### EXERCISE BRIEF
Can you output the material exactly as written, minus any pictures it holds?

──────── DATASET SECTION

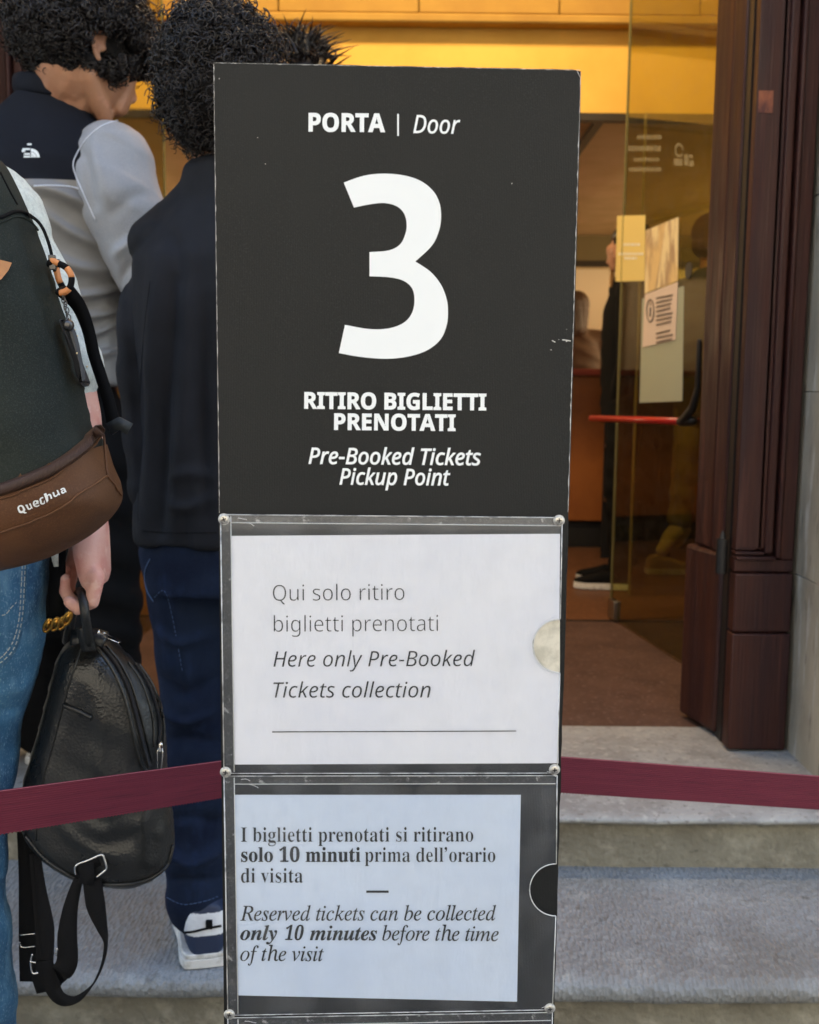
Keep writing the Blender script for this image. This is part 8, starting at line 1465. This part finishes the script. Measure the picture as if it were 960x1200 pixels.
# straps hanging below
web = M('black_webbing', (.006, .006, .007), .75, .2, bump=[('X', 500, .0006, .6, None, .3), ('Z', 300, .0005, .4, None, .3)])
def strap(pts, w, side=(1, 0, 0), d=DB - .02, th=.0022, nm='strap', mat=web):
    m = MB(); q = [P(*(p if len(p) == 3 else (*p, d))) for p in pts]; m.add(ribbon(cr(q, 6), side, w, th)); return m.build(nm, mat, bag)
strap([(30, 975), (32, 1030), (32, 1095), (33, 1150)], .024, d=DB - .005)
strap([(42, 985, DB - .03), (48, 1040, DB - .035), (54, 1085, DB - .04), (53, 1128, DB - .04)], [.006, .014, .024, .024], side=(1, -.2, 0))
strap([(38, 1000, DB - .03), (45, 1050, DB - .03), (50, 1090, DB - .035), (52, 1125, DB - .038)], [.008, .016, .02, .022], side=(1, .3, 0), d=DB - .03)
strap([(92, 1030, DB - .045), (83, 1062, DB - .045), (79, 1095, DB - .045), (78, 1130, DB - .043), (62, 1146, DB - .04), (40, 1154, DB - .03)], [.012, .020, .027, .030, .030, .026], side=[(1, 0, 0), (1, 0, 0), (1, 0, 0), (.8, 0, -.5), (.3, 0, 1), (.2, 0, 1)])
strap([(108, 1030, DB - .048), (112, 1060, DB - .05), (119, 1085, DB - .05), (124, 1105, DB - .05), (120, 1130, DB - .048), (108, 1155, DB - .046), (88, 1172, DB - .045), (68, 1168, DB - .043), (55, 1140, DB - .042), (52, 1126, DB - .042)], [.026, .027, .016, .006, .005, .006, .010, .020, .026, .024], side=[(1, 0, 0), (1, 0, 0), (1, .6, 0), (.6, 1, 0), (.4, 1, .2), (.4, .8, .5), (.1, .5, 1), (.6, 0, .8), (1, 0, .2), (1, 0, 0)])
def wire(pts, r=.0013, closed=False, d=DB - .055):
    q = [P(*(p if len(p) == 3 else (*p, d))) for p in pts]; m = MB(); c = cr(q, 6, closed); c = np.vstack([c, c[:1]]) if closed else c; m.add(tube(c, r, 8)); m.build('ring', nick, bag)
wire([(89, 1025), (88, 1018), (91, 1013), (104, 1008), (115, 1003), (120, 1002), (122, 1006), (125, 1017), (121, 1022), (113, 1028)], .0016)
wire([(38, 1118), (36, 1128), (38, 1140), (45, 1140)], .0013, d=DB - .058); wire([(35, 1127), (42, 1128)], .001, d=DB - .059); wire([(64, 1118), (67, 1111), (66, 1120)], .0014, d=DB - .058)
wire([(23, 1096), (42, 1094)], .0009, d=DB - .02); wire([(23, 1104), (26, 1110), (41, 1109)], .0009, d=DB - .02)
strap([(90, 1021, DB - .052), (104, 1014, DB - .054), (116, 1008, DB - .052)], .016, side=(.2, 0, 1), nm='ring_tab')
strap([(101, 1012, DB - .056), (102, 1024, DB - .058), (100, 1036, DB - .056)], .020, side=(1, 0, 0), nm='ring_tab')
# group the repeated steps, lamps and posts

────────────────

### CORRECT RESULT
Keep writing the Blender script for this image. This is part 8, starting at line 1465. This part finishes the script. Measure the picture as if it were 960x1200 pixels.
# straps hanging below
web = M('black_webbing', (.006, .006, .007), .75, .2, bump=[('X', 500, .0006, .6, None, .3), ('Z', 300, .0005, .4, None, .3)])
def strap(pts, w, side=(1, 0, 0), d=DB - .02, th=.0022, nm='strap', mat=web):
    m = MB(); q = [P(*(p if len(p) == 3 else (*p, d))) for p in pts]; m.add(ribbon(cr(q, 6), side, w, th)); return m.build(nm, mat, bag)
strap([(30, 975), (32, 1030), (32, 1095), (33, 1150)], .024, d=DB - .005)
strap([(42, 985, DB - .03), (48, 1040, DB - .035), (54, 1085, DB - .04), (53, 1128, DB - .04)], [.006, .014, .024, .024], side=(1, -.2, 0))
strap([(38, 1000, DB - .03), (45, 1050, DB - .03), (50, 1090, DB - .035), (52, 1125, DB - .038)], [.008, .016, .02, .022], side=(1, .3, 0), d=DB - .03)
strap([(92, 1030, DB - .045), (83, 1062, DB - .045), (79, 1095, DB - .045), (78, 1130, DB - .043), (62, 1146, DB - .04), (40, 1154, DB - .03)], [.012, .020, .027, .030, .030, .026], side=[(1, 0, 0), (1, 0, 0), (1, 0, 0), (.8, 0, -.5), (.3, 0, 1), (.2, 0, 1)])
strap([(108, 1030, DB - .048), (112, 1060, DB - .05), (119, 1085, DB - .05), (124, 1105, DB - .05), (120, 1130, DB - .048), (108, 1155, DB - .046), (88, 1172, DB - .045), (68, 1168, DB - .043), (55, 1140, DB - .042), (52, 1126, DB - .042)], [.026, .027, .016, .006, .005, .006, .010, .020, .026, .024], side=[(1, 0, 0), (1, 0, 0), (1, .6, 0), (.6, 1, 0), (.4, 1, .2), (.4, .8, .5), (.1, .5, 1), (.6, 0, .8), (1, 0, .2), (1, 0, 0)])
def wire(pts, r=.0013, closed=False, d=DB - .055):
    q = [P(*(p if len(p) == 3 else (*p, d))) for p in pts]; m = MB(); c = cr(q, 6, closed); c = np.vstack([c, c[:1]]) if closed else c; m.add(tube(c, r, 8)); m.build('ring', nick, bag)
wire([(89, 1025), (88, 1018), (91, 1013), (104, 1008), (115, 1003), (120, 1002), (122, 1006), (125, 1017), (121, 1022), (113, 1028)], .0016)
wire([(38, 1118), (36, 1128), (38, 1140), (45, 1140)], .0013, d=DB - .058); wire([(35, 1127), (42, 1128)], .001, d=DB - .059); wire([(64, 1118), (67, 1111), (66, 1120)], .0014, d=DB - .058)
wire([(23, 1096), (42, 1094)], .0009, d=DB - .02); wire([(23, 1104), (26, 1110), (41, 1109)], .0009, d=DB - .02)
strap([(90, 1021, DB - .052), (104, 1014, DB - .054), (116, 1008, DB - .052)], .016, side=(.2, 0, 1), nm='ring_tab')
strap([(101, 1012, DB - .056), (102, 1024, DB - .058), (100, 1036, DB - .056)], .020, side=(1, 0, 0), nm='ring_tab')
# group the repeated steps, lamps and posts